Data on Tuesday showed manufacturing activity contracting at its fastest pace in three years, while sales of new homes fell 5 percent in May as high borrowing costs scared away buyers.

Retail sales have been basically flat for the first four months of the year while the pace of mortgage lending had slowed to lows not seen since a recession in 1991.

The RBA also noted some easing in the tight labor market after employment fell in May for the first time in 19 months.

All of which should help moderate inflation over time. Core inflation hit a 17-year high of 4.2 percent in the first quarter, uncomfortably far above the RBA's 2 to 3 percent target band.

"They're still concerned about inflation because of the pressure from commodity prices, but they seem more confident that a slowdown in activity is underway," judged Kieran Davies, chief economist at ABN AMRO. "As long as that slowdown continues, they should remain on hold."

That was good news for Australia's heavily indebted households, smarting under the rising costs of fuel, food and mortgages.

Interest rates are front page news in a country where owning a home is a national obsession and total mortgage debt amounts to almost A$1 trillion (US$961 billion), the same as the annual output of the entire economy.

Vitriol

Such has been the anger among homeowners that one daily newspaper launched a series of personal attacks on Governor Stevens, accusing him of betraying working families.

The vitriol seems to have touched a nerve at the central bank which has gone on a charm offensive, portraying Stevens as a guitar-playing, church-going father of two who loves to fly light planes for the peace and quiet it brings.

It has also helped that the RBA has not raised rates for the past four meetings and most analysts believe it can hang fire from now on. A Reuters poll of 24 economists last week found 17 thought rates had peaked.

Not only are financial conditions tight in Australia but surging living costs and record petrol prices are whittling away household spending power.

The local share market has also put in its worst performance in 26 years, one reason household wealth fell by A$160 billion in the first quarter alone.

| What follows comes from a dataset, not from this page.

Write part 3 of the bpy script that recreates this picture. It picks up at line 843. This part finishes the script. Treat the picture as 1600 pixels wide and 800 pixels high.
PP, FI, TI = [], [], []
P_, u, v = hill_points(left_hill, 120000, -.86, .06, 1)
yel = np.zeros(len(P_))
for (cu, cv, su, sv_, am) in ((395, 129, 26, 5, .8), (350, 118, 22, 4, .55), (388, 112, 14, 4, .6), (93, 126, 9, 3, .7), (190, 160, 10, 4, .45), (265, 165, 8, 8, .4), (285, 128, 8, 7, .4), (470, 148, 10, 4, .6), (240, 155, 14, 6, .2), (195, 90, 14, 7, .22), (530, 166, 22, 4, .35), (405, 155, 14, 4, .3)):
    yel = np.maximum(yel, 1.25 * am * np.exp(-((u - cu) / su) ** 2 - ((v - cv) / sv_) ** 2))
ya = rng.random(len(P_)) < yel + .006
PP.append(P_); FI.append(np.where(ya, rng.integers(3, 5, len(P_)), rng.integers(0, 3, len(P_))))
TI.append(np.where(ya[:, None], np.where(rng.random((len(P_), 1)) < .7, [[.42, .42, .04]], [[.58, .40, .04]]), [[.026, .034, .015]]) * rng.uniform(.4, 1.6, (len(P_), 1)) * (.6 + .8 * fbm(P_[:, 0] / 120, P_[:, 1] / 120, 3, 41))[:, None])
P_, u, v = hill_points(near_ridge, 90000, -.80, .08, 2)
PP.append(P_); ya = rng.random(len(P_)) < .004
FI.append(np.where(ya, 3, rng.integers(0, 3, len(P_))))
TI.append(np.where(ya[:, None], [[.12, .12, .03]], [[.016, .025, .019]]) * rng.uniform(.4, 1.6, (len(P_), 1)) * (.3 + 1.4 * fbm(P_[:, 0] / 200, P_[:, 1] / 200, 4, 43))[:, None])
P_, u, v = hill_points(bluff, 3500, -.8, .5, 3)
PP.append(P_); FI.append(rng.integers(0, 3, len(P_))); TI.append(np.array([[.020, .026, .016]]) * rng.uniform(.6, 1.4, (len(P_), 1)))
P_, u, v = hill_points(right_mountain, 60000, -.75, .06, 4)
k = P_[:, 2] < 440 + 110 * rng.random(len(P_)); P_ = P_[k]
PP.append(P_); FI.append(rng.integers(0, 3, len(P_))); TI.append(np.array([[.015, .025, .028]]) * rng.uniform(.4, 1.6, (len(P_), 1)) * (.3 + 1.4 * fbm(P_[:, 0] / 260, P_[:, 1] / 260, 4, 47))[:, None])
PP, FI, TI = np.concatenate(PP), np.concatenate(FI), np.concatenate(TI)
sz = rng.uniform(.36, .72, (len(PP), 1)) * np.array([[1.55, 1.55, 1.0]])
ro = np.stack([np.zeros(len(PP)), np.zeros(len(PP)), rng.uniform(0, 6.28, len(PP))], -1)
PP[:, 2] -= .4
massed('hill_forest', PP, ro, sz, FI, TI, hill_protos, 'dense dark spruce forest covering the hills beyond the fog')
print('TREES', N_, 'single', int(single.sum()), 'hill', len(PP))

"The sharp slide in share market wealth, together with rising petrol prices and other living costs, has been doing part of the Reserve Bank's job in slowing down the economy," said Craig James, chief equities economist at CommSec. "The good news is that with other factors reinforcing tight monetary policy, the Reserve Bank is more likely to stay on the interest rate sidelines."

But not all is weakness. The labor market remains strong with job vacancies at record highs. Sizeable tax cuts also come into effect from Tuesday, adding around A$30 a week to the average pay packet.

Most importantly, huge price increases for iron ore and coal, Australia's two biggest exports, could boost the country's terms of trade by 20 percent this year, delivering rich pickings to profits, dividends, wages and tax receipts.

"If the tax cuts and the windfall income gains from the terms of trade are spent, growth could pick up toward the back end of 2008," said Matthew Johnson, a senior economist at ICAP.

"Better growth, in an environment of already elevated inflation and tight capacity, will draw the RBA back into the fray seeing them deliver another tap on the breaks toward the end of the year."